The news should’ve hit like twin thunderbolts. Instead, it floated by with all the urgency of a wispy cirrus.

This month, the two most original stars in baseball effectively hit the trade market. First, the Washington Nationals gave up trying to sign Ted-Williams-in-the-making Juan Soto after he rejected a $440 million extension. Then the Angels made it known they’ll listen on two-way defending MVP Shohei Ohtani, who could very well add a Cy Young Award to his mantel this fall.

In the old days, the Red Sox would’ve been at the center of every rumor. They have the farm system to acquire either and the resources to extend them, too. If they wanted to make Soto baseball’s first $500 million player, they could. And he’s probably worth it.

Likewise, if they desired a return to the electric days of Pedro Martinez’s starts being events with a capital E, they could do that, too, because Ohtani is a singular force of nature who both hits and throws the ball harder than virtually anybody.

Either one would provide enough star power to restore the Red Sox to the center of the baseball universe, and that’s what makes the following sentence so discouraging:

They’re both going to end up somewhere else without the Red Sox being involved even a little.

If Boston’s interest ever crosses a threshold beyond “due diligence,” I’ll eat the Citgo sign.

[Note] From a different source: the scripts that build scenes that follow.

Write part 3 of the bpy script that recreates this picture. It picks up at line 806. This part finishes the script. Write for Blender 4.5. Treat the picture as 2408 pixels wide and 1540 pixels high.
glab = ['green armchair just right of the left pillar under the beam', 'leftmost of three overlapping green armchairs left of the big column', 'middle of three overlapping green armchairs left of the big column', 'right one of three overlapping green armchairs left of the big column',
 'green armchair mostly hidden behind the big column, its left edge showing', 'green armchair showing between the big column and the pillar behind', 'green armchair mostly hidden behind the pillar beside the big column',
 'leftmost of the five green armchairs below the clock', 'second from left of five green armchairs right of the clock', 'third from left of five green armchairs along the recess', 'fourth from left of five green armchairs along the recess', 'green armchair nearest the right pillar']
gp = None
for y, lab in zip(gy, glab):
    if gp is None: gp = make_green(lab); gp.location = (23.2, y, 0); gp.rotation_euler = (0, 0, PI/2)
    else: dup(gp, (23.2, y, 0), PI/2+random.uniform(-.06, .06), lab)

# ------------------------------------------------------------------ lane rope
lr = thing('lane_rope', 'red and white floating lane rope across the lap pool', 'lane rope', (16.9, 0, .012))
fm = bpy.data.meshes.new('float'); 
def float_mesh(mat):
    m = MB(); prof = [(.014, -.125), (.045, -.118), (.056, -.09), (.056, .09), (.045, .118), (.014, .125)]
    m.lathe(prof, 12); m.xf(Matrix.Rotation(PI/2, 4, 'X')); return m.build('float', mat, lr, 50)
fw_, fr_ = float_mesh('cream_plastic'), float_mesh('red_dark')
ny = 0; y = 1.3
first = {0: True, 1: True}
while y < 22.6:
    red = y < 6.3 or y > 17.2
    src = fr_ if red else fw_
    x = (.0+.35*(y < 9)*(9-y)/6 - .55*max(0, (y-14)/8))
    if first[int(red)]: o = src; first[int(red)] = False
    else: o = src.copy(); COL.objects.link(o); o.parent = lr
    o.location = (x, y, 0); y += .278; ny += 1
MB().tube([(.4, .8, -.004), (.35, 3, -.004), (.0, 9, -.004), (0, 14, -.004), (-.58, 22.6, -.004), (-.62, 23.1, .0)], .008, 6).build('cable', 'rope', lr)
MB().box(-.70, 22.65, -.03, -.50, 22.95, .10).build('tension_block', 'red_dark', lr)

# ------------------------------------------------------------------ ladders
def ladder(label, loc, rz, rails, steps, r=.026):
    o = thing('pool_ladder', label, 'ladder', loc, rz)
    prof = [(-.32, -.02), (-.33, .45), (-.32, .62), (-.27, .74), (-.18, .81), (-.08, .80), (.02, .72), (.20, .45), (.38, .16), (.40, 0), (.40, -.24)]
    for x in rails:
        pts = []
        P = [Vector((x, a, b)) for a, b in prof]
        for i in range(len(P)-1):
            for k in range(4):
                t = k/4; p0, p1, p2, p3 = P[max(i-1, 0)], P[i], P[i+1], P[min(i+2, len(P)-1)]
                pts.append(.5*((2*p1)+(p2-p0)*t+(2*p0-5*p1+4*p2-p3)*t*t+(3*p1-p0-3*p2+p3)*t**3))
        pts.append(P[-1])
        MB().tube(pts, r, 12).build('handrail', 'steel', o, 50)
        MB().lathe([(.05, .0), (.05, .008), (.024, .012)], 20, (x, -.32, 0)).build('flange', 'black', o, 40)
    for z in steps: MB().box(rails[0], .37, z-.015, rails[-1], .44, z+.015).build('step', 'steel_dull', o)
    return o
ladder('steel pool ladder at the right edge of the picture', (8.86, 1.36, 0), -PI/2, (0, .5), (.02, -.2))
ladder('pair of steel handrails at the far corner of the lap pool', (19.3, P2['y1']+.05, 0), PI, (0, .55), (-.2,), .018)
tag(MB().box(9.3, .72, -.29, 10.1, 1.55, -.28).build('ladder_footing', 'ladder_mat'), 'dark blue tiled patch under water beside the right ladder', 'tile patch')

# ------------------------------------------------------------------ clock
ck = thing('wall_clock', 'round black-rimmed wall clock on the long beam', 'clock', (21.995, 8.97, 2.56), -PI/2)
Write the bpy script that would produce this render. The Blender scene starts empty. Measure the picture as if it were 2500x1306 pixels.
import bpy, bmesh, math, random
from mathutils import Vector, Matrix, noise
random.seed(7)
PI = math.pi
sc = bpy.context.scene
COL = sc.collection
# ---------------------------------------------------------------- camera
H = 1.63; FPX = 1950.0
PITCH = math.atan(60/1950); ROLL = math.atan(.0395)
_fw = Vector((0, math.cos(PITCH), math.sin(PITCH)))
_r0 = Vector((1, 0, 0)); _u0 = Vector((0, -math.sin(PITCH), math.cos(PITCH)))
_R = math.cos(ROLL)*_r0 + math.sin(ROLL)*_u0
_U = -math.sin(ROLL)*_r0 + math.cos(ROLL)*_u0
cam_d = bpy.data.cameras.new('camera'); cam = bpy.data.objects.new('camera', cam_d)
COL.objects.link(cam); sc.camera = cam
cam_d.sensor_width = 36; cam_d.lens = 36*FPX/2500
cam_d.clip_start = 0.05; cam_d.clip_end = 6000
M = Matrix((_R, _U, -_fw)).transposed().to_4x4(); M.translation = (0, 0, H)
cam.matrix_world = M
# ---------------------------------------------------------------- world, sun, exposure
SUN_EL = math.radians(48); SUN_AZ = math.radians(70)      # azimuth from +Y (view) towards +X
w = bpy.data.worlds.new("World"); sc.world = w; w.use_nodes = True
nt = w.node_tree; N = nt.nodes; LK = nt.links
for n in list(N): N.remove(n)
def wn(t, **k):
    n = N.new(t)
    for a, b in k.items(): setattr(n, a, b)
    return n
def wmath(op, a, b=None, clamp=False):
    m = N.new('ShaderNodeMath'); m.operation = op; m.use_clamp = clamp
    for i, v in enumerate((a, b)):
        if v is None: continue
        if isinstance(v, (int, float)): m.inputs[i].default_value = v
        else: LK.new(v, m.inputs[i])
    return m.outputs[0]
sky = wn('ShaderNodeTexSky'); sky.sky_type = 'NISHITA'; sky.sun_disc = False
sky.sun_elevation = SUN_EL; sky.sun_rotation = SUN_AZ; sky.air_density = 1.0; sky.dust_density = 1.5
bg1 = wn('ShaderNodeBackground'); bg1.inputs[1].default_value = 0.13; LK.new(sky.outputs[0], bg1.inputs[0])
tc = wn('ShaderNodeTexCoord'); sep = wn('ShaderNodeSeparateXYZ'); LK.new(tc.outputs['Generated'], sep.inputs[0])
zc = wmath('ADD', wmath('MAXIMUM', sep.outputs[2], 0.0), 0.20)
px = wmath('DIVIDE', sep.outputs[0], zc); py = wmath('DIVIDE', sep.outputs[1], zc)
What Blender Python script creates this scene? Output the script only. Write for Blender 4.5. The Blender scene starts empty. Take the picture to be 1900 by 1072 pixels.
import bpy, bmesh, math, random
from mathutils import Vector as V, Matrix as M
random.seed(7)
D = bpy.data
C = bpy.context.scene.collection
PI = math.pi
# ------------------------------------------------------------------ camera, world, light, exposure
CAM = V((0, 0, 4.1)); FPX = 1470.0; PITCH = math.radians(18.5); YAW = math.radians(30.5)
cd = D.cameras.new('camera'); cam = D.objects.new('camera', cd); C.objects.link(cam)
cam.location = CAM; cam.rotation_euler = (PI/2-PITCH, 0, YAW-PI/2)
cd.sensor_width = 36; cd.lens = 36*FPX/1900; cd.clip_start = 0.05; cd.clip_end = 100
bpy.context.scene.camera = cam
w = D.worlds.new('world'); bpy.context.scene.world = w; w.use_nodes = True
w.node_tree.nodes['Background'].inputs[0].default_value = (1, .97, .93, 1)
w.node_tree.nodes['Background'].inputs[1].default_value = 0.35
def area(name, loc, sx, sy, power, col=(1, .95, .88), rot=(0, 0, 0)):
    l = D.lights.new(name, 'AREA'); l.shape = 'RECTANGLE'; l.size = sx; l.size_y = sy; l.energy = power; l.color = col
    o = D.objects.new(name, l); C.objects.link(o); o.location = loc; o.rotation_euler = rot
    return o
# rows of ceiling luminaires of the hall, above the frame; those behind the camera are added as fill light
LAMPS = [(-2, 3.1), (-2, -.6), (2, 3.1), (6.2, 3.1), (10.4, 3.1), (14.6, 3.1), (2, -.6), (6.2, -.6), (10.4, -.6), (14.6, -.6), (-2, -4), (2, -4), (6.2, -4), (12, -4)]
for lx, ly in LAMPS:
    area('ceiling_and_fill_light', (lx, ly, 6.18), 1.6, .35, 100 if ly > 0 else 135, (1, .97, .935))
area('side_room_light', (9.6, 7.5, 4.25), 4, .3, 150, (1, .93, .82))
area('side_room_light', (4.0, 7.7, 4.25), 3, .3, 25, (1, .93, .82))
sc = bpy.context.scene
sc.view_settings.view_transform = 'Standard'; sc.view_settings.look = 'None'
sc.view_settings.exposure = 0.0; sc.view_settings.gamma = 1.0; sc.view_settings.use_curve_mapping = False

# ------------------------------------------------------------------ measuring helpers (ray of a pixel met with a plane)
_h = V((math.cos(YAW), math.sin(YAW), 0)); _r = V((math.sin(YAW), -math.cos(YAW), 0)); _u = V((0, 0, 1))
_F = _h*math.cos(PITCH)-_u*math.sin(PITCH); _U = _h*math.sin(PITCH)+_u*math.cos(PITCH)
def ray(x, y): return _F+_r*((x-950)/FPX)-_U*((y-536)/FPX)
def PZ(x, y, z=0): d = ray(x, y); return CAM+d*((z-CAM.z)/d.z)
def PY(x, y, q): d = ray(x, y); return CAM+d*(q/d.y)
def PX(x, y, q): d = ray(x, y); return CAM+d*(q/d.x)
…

The Red Sox now operate in a world of fiscal responsibility and farm system building that is treated as an end unto itself. Let the product on the field suffer, as it is right now with 18 losses in 25 games, as long as High- and Low-A are stocked with future utility infielders.

Tomase: Red Sox’ remaining schedule is bad news for playoff hopes

Part of what made the Red Sox so compelling during the glory days of the early aughts was the fact that they never left the news.

From Alex Rodriguez to Curt Schilling to Jose Contreras to Mark Teixeira to Matt Holliday to Carl Crawford to pretty much any star you can name, the Red Sox were in on everyone. They didn’t always get their man — when the Yankees signed Contreras in 2003, Theo Epstein reportedly (and apocryphally) smashed up a hotel room and Larry Lucchino gave us the “Evil Empire” — but they were always in the mix. Being a Red Sox fan meant having year-round juice.

But now we must watch teams like the Mariners strike for one of the best arms on the market in Reds All-Star right-hander Luis Castillo, who immediately slots atop a rotation that boasts defending Cy Young Award winner Robbie Ray.

We must hear about the mid-market Padres and Rangers, who already boast $300 million players (two in the case of San Diego), leaping into the fray for Soto.

We must watch the Dodgers, who already boast a deep roster, add former NL MVP Freddie Freeman to a core that includes Mookie Betts, the MVP the Red Sox didn’t want to pay.

Why does everyone else get to have all the fun?

The Red Sox now operate in a world of fiscal responsibility and farm system building that is treated as an end unto itself.

John Tomase

Meanwhile, the Red Sox are preparing to unload All-Star DH J.D. Martinez and maybe solid veteran catcher Christian Vazquez by Tuesday’s trade deadline. They’ve lowballed franchise shortstop Xander Bogaerts and might be $200 million short of an extension for superstar third baseman Rafael Devers.

There’s a chance that by this time next year, their roster will be completely devoid of top-end talent, outside of maybe left-hander Chris Sale, if he can ever get healthy. They seem intent on bargain-hunting and then waiting for prospects who may or may not be the real deal.

In the meantime, the Sotos and Ohtanis of the world hit the market and all we can do is stare glumly out the window, sadly aware that somewhere far away, lightning is striking.